WORK INSTRUCTIONS:
Reproduce the records. Keep every word exact and include no images.
[START INPUT MATERIAL]
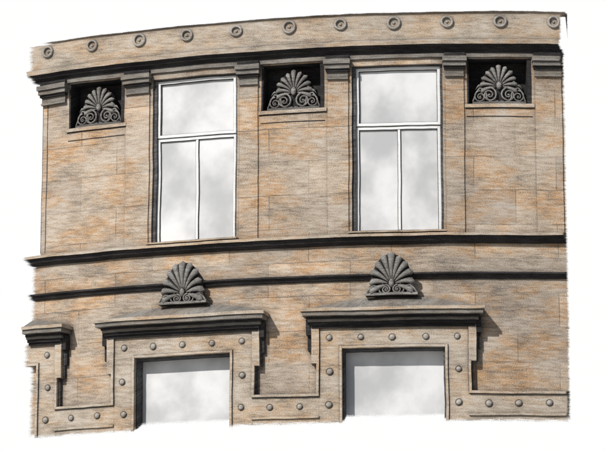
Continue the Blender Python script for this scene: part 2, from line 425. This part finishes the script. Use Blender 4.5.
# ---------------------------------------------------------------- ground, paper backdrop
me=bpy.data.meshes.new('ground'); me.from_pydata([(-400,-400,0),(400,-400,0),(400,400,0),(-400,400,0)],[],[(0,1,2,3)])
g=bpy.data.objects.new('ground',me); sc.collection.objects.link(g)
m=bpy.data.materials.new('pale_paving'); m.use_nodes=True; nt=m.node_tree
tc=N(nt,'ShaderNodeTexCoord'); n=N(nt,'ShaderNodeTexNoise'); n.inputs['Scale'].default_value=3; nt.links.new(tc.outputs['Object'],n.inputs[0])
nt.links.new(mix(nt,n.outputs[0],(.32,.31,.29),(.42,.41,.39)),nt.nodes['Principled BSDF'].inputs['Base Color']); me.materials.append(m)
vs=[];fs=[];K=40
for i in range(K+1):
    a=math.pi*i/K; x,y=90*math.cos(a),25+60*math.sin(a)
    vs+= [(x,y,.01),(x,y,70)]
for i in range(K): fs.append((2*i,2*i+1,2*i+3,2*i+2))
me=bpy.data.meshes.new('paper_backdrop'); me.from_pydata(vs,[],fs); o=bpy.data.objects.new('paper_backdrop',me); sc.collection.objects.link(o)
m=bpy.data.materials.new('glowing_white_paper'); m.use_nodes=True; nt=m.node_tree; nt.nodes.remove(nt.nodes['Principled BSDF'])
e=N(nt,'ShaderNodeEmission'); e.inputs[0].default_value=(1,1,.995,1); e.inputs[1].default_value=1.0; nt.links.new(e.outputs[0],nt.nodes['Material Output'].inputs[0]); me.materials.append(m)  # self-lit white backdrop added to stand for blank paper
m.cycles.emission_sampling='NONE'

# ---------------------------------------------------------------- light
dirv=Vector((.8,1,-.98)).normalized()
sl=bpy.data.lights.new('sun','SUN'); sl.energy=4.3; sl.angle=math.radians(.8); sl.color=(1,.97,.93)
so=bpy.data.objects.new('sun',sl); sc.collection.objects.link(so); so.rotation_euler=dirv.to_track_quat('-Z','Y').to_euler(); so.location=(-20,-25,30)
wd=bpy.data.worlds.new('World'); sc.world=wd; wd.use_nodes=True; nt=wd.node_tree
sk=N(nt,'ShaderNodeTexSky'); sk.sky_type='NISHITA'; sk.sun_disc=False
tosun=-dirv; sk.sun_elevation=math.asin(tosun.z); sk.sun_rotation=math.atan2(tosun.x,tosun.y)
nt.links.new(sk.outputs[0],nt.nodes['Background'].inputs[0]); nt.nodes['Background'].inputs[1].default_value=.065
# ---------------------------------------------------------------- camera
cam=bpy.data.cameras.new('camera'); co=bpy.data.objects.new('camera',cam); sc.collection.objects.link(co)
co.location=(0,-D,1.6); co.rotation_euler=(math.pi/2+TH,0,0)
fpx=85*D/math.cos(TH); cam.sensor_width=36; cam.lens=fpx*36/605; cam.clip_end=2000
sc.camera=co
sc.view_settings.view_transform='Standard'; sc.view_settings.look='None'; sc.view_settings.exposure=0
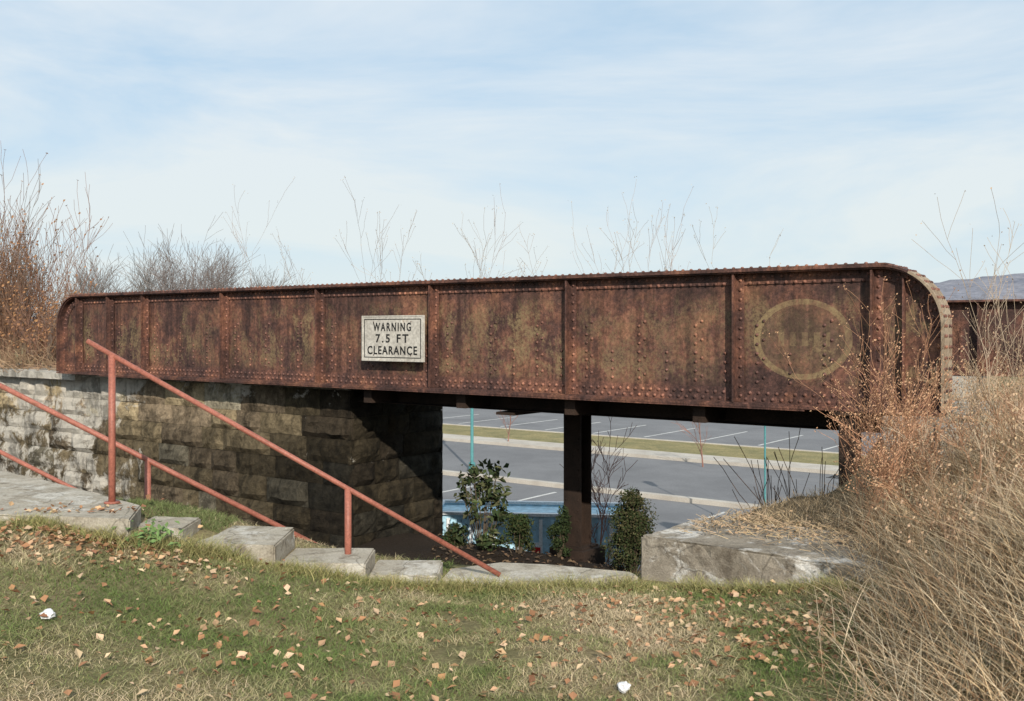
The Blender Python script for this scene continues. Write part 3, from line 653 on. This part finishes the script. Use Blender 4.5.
[END INPUT MATERIAL]
SOLUTION BELOW:
Continue the Blender Python script for this scene: part 2, from line 425. This part finishes the script. Use Blender 4.5.
# ---------------------------------------------------------------- ground, paper backdrop
me=bpy.data.meshes.new('ground'); me.from_pydata([(-400,-400,0),(400,-400,0),(400,400,0),(-400,400,0)],[],[(0,1,2,3)])
g=bpy.data.objects.new('ground',me); sc.collection.objects.link(g)
m=bpy.data.materials.new('pale_paving'); m.use_nodes=True; nt=m.node_tree
tc=N(nt,'ShaderNodeTexCoord'); n=N(nt,'ShaderNodeTexNoise'); n.inputs['Scale'].default_value=3; nt.links.new(tc.outputs['Object'],n.inputs[0])
nt.links.new(mix(nt,n.outputs[0],(.32,.31,.29),(.42,.41,.39)),nt.nodes['Principled BSDF'].inputs['Base Color']); me.materials.append(m)
vs=[];fs=[];K=40
for i in range(K+1):
    a=math.pi*i/K; x,y=90*math.cos(a),25+60*math.sin(a)
    vs+= [(x,y,.01),(x,y,70)]
for i in range(K): fs.append((2*i,2*i+1,2*i+3,2*i+2))
me=bpy.data.meshes.new('paper_backdrop'); me.from_pydata(vs,[],fs); o=bpy.data.objects.new('paper_backdrop',me); sc.collection.objects.link(o)
m=bpy.data.materials.new('glowing_white_paper'); m.use_nodes=True; nt=m.node_tree; nt.nodes.remove(nt.nodes['Principled BSDF'])
e=N(nt,'ShaderNodeEmission'); e.inputs[0].default_value=(1,1,.995,1); e.inputs[1].default_value=1.0; nt.links.new(e.outputs[0],nt.nodes['Material Output'].inputs[0]); me.materials.append(m)  # self-lit white backdrop added to stand for blank paper
m.cycles.emission_sampling='NONE'

# ---------------------------------------------------------------- light
dirv=Vector((.8,1,-.98)).normalized()
sl=bpy.data.lights.new('sun','SUN'); sl.energy=4.3; sl.angle=math.radians(.8); sl.color=(1,.97,.93)
so=bpy.data.objects.new('sun',sl); sc.collection.objects.link(so); so.rotation_euler=dirv.to_track_quat('-Z','Y').to_euler(); so.location=(-20,-25,30)
wd=bpy.data.worlds.new('World'); sc.world=wd; wd.use_nodes=True; nt=wd.node_tree
sk=N(nt,'ShaderNodeTexSky'); sk.sky_type='NISHITA'; sk.sun_disc=False
tosun=-dirv; sk.sun_elevation=math.asin(tosun.z); sk.sun_rotation=math.atan2(tosun.x,tosun.y)
nt.links.new(sk.outputs[0],nt.nodes['Background'].inputs[0]); nt.nodes['Background'].inputs[1].default_value=.065
# ---------------------------------------------------------------- camera
cam=bpy.data.cameras.new('camera'); co=bpy.data.objects.new('camera',cam); sc.collection.objects.link(co)
co.location=(0,-D,1.6); co.rotation_euler=(math.pi/2+TH,0,0)
fpx=85*D/math.cos(TH); cam.sensor_width=36; cam.lens=fpx*36/605; cam.clip_end=2000
sc.camera=co
sc.view_settings.view_transform='Standard'; sc.view_settings.look='None'; sc.view_settings.exposure=0
The Blender Python script for this scene continues. Write part 3, from line 653 on. This part finishes the script. Use Blender 4.5.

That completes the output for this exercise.